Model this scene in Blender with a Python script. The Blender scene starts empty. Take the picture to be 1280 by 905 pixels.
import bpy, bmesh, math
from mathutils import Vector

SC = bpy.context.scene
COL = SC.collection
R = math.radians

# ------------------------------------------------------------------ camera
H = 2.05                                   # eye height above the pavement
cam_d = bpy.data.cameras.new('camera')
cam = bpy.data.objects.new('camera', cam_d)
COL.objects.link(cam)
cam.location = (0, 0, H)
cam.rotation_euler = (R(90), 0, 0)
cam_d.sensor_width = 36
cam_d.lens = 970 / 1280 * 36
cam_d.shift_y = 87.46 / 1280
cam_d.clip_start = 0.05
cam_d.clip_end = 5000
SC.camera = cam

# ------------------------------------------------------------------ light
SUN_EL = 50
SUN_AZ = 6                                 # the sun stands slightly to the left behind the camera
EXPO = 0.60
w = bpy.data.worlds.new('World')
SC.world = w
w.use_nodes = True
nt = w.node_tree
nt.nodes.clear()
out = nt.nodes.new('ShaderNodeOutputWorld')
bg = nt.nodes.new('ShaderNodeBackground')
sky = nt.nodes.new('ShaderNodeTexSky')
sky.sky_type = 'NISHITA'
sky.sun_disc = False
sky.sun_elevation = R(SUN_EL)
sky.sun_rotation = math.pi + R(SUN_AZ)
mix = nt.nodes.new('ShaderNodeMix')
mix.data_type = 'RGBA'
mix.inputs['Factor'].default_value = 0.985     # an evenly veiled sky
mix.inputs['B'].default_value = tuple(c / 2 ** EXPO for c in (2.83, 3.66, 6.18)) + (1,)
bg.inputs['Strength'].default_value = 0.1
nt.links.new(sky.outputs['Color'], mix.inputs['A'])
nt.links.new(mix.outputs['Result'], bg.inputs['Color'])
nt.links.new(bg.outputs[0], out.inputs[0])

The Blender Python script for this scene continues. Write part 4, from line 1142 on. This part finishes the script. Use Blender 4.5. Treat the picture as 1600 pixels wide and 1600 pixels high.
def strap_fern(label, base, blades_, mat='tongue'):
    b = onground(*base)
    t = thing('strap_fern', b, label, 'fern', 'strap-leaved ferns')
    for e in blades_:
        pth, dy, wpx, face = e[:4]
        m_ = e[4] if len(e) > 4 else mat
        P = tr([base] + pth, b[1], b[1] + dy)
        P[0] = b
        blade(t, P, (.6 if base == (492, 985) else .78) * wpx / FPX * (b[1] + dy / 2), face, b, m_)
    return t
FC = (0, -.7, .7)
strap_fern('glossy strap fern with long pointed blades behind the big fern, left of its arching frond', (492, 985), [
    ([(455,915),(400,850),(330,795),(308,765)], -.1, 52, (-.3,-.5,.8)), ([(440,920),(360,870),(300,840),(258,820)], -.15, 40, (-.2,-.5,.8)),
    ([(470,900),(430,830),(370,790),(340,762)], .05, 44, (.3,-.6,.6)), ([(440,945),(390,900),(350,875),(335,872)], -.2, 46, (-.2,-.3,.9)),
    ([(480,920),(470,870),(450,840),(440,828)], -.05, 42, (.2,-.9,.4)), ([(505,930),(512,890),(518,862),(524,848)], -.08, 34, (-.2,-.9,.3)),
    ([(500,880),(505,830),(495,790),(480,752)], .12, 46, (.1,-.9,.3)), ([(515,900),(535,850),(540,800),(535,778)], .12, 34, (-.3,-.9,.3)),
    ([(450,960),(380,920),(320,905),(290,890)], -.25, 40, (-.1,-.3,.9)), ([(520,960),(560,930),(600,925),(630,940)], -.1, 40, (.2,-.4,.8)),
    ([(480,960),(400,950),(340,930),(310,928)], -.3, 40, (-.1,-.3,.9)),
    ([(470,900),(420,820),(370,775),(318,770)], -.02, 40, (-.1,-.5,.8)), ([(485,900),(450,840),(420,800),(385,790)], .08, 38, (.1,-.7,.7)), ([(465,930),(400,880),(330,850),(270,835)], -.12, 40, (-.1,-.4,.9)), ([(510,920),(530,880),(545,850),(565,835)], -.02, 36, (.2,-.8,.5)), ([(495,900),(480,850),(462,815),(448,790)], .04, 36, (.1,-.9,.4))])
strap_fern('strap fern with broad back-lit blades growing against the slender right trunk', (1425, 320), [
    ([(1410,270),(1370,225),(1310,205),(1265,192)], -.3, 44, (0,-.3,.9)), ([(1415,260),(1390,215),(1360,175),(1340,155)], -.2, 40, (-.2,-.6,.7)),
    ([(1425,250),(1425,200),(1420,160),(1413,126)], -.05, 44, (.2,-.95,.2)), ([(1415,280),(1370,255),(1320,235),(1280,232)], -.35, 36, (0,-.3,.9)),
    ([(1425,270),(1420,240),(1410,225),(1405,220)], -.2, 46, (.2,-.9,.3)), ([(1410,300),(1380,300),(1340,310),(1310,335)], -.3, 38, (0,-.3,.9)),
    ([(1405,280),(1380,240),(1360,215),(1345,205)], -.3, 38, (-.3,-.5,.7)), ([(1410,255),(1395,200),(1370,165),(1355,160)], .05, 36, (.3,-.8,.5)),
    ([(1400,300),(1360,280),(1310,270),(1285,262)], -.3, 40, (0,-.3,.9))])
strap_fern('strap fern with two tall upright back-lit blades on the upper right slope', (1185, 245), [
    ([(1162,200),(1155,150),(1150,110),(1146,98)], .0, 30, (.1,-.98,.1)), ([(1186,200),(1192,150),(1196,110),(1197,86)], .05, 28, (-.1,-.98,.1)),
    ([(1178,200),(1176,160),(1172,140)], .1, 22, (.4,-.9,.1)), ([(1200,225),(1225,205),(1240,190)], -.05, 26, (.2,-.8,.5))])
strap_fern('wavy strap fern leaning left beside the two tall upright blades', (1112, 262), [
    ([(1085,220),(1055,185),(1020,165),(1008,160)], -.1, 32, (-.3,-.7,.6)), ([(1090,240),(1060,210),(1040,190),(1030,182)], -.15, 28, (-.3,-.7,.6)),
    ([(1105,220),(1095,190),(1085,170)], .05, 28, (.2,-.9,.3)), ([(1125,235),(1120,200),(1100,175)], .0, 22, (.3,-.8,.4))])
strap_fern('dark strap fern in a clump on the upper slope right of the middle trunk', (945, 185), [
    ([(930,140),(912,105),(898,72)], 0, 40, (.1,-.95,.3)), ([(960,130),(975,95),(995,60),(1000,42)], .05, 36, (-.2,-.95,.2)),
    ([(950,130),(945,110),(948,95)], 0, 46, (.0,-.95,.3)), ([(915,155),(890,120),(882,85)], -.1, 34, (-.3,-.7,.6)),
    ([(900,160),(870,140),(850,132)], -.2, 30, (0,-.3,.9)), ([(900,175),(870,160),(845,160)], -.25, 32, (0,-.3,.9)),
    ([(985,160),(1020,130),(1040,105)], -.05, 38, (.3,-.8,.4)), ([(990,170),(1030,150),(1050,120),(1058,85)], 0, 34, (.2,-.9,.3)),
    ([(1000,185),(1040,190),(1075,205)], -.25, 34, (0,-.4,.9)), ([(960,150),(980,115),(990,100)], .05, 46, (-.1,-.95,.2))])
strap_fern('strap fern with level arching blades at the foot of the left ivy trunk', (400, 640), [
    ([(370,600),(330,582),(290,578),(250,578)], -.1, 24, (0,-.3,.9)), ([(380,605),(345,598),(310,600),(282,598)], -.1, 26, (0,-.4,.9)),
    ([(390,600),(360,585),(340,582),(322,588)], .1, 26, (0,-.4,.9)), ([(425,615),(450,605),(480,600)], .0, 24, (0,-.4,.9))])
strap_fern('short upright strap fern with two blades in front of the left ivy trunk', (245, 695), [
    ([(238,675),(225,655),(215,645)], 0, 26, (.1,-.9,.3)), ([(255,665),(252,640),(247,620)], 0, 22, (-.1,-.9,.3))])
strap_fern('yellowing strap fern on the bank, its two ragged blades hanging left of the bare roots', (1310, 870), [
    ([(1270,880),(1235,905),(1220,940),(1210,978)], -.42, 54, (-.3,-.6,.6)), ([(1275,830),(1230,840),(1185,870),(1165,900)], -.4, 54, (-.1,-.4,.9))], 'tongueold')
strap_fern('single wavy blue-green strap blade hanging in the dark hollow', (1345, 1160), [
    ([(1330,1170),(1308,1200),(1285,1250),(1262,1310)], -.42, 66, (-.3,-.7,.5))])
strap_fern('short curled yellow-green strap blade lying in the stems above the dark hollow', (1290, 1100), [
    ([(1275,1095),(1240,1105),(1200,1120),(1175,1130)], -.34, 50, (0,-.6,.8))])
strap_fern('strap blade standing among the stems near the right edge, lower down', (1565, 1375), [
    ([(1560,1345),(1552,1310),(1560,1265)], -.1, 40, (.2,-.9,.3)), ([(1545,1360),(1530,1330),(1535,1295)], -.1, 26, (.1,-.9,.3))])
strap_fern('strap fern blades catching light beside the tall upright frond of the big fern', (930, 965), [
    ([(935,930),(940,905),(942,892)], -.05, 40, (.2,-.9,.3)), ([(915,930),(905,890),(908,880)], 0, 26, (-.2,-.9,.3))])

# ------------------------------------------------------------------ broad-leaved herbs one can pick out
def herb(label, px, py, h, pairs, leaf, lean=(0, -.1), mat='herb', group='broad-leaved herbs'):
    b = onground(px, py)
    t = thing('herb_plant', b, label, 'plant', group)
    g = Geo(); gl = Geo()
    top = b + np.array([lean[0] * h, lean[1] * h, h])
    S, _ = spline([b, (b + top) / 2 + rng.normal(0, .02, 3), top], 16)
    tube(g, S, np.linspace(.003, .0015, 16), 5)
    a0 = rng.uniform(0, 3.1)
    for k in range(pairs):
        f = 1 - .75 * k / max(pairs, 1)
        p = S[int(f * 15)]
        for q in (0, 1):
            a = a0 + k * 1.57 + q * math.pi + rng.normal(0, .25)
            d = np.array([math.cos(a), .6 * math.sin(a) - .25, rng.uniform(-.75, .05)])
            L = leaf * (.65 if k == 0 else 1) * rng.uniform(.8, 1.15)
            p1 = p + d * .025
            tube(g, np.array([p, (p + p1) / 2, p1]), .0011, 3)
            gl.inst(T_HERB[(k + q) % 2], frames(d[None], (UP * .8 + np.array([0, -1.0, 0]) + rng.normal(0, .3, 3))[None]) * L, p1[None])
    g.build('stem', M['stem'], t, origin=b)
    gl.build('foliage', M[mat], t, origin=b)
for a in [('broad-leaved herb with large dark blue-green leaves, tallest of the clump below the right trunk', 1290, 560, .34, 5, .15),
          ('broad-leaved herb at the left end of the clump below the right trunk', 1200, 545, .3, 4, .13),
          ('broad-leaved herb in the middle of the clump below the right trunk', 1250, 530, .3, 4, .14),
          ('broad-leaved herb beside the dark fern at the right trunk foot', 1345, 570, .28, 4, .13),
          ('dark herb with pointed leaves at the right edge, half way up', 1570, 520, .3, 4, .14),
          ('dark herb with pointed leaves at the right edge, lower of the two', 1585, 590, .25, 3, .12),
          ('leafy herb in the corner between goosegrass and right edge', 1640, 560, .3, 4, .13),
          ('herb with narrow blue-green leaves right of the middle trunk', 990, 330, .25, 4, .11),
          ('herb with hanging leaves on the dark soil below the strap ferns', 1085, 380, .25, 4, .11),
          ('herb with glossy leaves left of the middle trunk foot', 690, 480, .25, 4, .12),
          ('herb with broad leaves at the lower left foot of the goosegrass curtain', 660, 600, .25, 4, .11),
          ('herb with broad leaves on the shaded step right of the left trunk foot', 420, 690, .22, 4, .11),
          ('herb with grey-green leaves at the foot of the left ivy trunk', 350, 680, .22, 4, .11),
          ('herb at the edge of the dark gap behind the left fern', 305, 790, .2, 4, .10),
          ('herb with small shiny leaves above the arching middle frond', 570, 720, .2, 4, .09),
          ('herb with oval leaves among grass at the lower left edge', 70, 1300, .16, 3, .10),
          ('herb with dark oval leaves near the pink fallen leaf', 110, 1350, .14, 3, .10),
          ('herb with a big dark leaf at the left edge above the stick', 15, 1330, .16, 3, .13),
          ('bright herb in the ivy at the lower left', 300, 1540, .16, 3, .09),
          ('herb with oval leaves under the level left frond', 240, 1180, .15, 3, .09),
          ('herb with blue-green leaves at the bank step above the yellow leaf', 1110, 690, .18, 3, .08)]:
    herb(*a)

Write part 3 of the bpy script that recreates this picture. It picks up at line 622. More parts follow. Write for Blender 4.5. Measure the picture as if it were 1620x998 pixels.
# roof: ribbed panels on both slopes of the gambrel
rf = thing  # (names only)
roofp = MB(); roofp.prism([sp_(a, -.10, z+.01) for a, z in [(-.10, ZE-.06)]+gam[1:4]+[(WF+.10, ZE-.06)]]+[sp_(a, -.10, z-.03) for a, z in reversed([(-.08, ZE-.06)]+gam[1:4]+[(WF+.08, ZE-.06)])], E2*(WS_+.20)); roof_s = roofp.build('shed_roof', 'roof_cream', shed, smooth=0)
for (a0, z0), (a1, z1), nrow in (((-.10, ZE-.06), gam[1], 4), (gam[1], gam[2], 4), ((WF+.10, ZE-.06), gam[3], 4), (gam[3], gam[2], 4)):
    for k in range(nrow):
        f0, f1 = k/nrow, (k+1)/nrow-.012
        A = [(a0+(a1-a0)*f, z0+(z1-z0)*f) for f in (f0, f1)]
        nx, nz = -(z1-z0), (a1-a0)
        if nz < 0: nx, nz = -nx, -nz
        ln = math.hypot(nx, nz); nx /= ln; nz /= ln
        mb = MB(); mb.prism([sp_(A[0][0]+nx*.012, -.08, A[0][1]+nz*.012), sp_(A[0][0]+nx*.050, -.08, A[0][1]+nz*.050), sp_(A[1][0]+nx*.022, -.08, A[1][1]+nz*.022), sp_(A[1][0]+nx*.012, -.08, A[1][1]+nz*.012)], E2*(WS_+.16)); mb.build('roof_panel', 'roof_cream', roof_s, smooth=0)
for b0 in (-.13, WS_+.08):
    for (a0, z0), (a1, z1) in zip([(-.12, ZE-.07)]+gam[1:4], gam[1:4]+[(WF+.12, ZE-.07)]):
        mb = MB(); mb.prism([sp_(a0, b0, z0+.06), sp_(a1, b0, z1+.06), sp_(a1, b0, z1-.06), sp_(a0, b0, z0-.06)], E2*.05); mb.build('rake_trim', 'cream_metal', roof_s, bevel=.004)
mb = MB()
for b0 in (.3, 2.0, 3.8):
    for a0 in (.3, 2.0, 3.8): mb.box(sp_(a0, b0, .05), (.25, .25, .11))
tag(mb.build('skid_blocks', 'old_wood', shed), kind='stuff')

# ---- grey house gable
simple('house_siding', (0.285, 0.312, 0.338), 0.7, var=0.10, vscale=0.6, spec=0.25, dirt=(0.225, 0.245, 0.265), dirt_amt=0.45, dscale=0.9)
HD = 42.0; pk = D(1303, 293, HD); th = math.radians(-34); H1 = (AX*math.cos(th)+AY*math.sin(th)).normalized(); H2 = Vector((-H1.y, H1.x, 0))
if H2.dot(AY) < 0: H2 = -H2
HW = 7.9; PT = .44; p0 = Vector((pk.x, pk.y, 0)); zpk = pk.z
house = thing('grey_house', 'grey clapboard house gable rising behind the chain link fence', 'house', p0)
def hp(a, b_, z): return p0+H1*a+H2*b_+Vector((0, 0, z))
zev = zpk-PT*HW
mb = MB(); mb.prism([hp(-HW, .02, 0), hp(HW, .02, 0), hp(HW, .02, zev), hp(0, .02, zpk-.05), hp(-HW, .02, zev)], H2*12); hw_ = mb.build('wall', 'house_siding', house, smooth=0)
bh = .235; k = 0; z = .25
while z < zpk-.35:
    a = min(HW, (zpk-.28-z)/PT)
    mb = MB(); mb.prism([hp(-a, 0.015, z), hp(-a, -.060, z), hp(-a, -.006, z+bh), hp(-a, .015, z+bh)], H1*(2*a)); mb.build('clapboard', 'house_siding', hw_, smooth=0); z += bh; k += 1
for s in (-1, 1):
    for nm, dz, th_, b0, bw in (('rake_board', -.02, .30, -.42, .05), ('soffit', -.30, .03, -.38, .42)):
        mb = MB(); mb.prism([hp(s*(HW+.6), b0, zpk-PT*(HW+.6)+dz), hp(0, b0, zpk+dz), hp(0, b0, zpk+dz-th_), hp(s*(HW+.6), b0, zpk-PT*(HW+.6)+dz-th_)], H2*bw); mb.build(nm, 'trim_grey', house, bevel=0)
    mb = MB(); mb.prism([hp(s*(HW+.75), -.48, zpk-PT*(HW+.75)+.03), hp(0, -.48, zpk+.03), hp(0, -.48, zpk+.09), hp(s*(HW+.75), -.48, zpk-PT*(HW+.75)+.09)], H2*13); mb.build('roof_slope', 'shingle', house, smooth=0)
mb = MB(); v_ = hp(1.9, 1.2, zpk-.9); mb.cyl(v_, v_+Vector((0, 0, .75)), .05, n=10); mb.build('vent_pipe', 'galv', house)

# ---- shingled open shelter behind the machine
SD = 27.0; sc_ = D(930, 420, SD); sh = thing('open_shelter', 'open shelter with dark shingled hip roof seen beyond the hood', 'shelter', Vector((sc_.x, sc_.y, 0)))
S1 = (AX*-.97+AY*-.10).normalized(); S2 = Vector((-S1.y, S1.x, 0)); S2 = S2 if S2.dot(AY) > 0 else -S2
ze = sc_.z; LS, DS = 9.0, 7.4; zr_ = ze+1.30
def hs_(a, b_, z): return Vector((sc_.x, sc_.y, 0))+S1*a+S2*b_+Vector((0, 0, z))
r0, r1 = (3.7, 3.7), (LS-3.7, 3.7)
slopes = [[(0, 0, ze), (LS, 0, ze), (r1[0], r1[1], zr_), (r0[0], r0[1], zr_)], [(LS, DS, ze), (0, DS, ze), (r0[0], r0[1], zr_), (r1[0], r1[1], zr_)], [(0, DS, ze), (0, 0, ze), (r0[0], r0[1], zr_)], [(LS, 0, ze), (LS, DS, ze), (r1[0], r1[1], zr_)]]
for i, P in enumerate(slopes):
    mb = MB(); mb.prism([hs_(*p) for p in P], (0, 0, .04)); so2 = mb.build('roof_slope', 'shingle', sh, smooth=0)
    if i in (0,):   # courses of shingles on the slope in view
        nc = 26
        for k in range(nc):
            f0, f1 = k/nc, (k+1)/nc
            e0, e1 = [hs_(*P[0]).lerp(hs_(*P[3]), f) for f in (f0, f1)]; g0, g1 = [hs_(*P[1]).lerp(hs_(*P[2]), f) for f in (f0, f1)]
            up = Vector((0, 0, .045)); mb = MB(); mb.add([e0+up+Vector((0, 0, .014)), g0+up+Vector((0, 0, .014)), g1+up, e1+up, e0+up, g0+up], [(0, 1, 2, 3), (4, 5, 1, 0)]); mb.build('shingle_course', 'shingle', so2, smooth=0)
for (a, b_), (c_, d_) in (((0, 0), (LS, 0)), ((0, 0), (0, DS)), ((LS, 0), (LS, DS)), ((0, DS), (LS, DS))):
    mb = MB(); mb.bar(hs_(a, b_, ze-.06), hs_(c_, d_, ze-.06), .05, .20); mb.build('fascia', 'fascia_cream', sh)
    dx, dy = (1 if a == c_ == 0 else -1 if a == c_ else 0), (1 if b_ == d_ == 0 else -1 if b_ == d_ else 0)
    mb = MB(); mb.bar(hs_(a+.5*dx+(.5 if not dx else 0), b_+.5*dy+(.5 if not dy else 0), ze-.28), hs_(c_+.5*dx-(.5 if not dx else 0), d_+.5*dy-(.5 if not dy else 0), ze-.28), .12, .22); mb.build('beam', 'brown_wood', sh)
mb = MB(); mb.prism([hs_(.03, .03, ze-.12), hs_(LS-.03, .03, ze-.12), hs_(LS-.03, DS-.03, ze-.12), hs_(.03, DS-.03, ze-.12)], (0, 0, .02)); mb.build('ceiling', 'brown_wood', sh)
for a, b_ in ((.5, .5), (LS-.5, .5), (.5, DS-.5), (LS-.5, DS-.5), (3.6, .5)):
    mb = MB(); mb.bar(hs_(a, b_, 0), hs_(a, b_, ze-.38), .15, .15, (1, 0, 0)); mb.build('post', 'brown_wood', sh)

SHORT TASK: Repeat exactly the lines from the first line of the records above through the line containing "R = math.radians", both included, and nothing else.

THE RESPONSE:
Model this scene in Blender with a Python script. The Blender scene starts empty. Take the picture to be 1280 by 905 pixels.
import bpy, bmesh, math
from mathutils import Vector

SC = bpy.context.scene
COL = SC.collection
R = math.radians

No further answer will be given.